ではどのような態度や心構えで臨むかということになるが、体験できる環境があり、適切な指導者がいるに越したことはない。指導者は、親や家族も含まれるが、できれば、血縁や地縁がない者の方が良い。身内といわれる世界は甘えが自然であり、厳しさの世界を体験できないことが多い。マンツーマンの体制がベストである。指導者は、学校教育では、先生と呼ばれるが、指導者は親方、指導員、教導、教師、教育者、教授、講師など呼び方もさまざまで、所属する組織によって異なるが、要は、教育訓練の専門家である。マンツーマンであれば、四六時中付き添うことによって、受講者や弟子・生徒が、集団教育とは異なり、個人の能力に応じての教育訓練プランを作成してくれるし、進捗度に合わせて丁寧な指導が可能となる。(実際の現場では古風な指導もあり、何も教えないことを旨とする等、ある意味ばかげた世界もあるかもしれない)
この場合、指導者も生活しなければならないので、かかる費用も膨大となり、保護者としては教育費用が必要となる。車で言えば、お抱え運転手のようなもので、受講生が数人まとまれば、負担も分散されるため、安価で済む。教わる内容にもよるが、高度な技術や専門性の付与には、できるだけ公共施設を利用することが考えられる。特殊な専門性を求めるならば、選択可能な範囲も狭まるし、対象となる受講者も選別される等誰にでも門戸が開かれているわけではない。
少数精鋭を目的とする場合には、良い指導者との出会いは偶然性が高く、必ずしも一般的ではない。

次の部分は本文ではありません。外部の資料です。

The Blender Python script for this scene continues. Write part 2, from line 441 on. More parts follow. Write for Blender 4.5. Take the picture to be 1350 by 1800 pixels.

そこで、個人的な教育はさておいて、同学年が通う地域の施設等を利用することになろう。施設の評判等を参考にして選択されればよいが、向き不向きもあるので、子ともにとってふさわしい環境かどうか、事前に見学する等体験入学的な機会を利用された方が良い。
職業訓練に長年従事した関係で申し上げれば、短期間の訓練の成果は、就職に必要な技術的要素を段階的にまた知識については体系的に指導する。訓練は、見るだけではなく、自らが、道具を使い、工程通りに実施することが大切で、指導員がやって見せて、それと同じ動作ができるように繰り返し練習させる。ただやらせるのではなく、次の工程を考え、失敗すれば、その理由を考え、成功する方法を編み出すのである。指導者は決してすべてを教えない。世間でいう、出し惜しみや、教えてしまって立場が逆転するなど言われるが、そのようなことはない。指導者であっても、すべてが分かっているわけではなく、教えてすべてを無くすなどは考えすぎというものである。